On the day of your wedding, just before the ceremony starts, you’ll stand at the back of the room, taking in all your guests. Everyone you had once been afraid to tell you were gay will be there, joining in the celebration of two men in love: your mom, your sisters, your nieces and nephews, your in-laws, your friends from high school. Your university roommates, too.
And as the processional music starts and you make your way down the aisle, you’ll realize this is what your wedding is really about: all the people you hold close, together in one room, for one moment. It will never be like this again. Even just a few years later, this same gathering won’t be possible. Mom will have passed, as well as Serge’s dad. And one of your university roommates. Another good friend, too. Life is fleeting, constantly spiralling into the past. And all we’re ever able to hold on to is the precious present.
When it comes time for the kiss, you and Serge will lean in towards one another. It will be a bit awkward, but when is kissing in front of a crowd of people ever not awkward? As it turns out, the kiss itself won’t be all that memorable
. Nothing out of the ordinary. In fact, you’ll hardly remember it.
What you will remember, in all the bright days and years ahead, is the chorus of cheers.
AUTHOR’S NOTE
As someone who is primarily a fiction writer, I’m always on the lookout for what I perceive to be fictional elements in works of non-fiction. What I mean is, when I read a story or book presented as “non-fiction,” I find myself asking questions of the writer like, “How do you remember the sun was shining on that day in 1975?” Or, “How can you recall detailed conversations you had with someone twenty years after the fact when I can’t recall what my husband said to me ten minutes ago?” (He’ll no doubt claim I wasn’t listening to him.)
The reverse is also true when I’m reading fiction. I’ll wonder, What real events have found their way into the author’s fictitious world? How often is a novelist drawing on the details of their own life, and the lives of others, to create their imagined landscapes?
Throughout the writing of this book, my memory has been stretched to its limits. I have tried, as best as I can, to capture various times in my life as precisely as possible. I’ve also resisted adding embellishments if I couldn’t recall details with certainty. That said, memory is malleable and rarely perfect. And so even though this book reflects how I recall my life, there may be some unintended blurred boundaries between fiction and non-fiction within its pages.

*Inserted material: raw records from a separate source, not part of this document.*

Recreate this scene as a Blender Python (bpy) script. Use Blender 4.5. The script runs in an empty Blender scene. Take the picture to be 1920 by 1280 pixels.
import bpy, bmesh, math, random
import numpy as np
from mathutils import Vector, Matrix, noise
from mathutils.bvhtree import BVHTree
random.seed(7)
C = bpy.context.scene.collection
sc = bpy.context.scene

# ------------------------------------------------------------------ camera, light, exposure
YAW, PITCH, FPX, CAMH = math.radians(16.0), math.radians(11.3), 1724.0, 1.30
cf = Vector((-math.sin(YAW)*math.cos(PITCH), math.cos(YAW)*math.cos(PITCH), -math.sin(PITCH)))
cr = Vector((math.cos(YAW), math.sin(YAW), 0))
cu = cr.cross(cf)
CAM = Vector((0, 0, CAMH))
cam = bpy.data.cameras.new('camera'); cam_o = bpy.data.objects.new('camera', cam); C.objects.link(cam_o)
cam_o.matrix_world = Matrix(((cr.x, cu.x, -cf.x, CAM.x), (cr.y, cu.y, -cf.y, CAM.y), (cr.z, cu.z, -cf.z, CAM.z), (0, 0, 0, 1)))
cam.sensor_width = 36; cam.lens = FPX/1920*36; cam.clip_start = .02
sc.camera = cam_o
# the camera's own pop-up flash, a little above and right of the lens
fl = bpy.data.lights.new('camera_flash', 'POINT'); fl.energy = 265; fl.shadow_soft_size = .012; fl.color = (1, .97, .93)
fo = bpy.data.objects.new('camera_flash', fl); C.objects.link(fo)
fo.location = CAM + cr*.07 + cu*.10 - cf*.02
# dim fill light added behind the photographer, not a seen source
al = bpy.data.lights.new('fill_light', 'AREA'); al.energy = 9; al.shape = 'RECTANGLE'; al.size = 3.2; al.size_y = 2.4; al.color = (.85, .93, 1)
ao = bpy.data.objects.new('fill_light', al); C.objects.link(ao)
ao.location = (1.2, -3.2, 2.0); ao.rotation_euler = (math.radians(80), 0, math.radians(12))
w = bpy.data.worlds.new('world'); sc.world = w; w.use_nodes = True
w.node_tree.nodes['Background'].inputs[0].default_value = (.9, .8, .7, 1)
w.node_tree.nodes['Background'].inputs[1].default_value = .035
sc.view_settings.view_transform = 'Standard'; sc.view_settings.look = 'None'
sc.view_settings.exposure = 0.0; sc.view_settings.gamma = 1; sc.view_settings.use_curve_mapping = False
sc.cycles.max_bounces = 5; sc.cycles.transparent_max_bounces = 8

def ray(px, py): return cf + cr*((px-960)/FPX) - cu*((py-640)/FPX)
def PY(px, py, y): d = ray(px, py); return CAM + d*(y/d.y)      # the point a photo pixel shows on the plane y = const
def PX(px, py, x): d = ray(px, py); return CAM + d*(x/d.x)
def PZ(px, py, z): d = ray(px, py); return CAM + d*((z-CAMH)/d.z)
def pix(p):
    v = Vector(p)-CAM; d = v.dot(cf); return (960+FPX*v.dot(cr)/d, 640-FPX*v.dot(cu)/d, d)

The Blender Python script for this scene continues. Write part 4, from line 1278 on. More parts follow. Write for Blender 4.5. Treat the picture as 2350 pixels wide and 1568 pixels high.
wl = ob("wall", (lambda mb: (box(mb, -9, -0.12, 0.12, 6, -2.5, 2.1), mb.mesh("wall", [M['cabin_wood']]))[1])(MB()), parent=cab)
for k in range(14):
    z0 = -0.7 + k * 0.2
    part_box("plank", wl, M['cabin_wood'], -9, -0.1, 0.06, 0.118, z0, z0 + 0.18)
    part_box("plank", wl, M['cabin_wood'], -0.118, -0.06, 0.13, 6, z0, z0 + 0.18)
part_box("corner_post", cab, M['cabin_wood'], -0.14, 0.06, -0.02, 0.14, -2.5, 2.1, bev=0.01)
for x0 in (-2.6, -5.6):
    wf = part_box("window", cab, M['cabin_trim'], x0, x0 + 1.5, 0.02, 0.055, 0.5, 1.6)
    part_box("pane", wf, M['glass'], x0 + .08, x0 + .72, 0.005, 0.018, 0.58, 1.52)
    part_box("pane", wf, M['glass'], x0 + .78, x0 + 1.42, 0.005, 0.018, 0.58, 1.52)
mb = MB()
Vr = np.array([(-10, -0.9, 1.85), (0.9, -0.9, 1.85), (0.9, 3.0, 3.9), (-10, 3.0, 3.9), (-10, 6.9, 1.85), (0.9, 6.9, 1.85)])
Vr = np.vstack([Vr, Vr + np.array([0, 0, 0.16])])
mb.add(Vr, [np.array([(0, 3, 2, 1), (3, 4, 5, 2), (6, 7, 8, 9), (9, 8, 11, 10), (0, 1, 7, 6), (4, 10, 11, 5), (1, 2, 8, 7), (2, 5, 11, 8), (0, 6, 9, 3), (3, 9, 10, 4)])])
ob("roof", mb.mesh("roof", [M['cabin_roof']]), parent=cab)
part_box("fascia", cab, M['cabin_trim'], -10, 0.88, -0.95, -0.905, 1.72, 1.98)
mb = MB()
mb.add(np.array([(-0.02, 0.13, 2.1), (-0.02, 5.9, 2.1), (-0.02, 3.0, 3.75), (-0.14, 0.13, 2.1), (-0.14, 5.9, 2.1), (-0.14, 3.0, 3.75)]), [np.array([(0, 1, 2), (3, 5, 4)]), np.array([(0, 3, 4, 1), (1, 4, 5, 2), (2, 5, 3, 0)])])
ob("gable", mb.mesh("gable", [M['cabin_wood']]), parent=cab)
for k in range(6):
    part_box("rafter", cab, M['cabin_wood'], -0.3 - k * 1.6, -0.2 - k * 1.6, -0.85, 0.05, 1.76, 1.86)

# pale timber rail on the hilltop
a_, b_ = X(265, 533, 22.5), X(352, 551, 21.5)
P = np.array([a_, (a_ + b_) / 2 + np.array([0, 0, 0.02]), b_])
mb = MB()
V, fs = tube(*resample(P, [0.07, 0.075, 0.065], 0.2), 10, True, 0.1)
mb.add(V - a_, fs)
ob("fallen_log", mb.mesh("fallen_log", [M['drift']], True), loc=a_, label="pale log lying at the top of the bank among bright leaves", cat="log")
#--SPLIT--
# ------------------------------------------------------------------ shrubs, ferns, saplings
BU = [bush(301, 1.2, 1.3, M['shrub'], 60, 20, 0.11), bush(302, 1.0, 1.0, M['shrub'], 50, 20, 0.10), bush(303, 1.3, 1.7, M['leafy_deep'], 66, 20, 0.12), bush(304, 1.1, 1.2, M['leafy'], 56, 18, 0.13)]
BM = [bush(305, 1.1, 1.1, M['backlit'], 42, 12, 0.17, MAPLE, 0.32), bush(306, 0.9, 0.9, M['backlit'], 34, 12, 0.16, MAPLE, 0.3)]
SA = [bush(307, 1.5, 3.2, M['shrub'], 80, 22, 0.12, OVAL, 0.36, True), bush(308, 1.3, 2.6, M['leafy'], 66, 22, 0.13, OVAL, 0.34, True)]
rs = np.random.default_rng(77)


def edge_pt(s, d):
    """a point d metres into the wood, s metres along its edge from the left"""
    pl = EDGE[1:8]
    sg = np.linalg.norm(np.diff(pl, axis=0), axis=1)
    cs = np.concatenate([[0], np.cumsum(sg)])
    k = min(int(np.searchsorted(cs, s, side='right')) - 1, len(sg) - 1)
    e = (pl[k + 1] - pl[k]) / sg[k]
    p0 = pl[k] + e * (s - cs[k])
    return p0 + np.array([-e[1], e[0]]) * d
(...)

With the exception of my parents and husband, the names and identifying characteristics of people mentioned throughout this book have been changed for reasons of privacy. With regards to the thirteen letters I received in response to my personal ad, I’ve done some rewriting. I’ve changed names, physical descriptions, and other identifying details in order to create new works. But I have tried to capture the unique spirit and personality of the original letters as closely as possible in order to maintain the creative springboard that inspired my replies.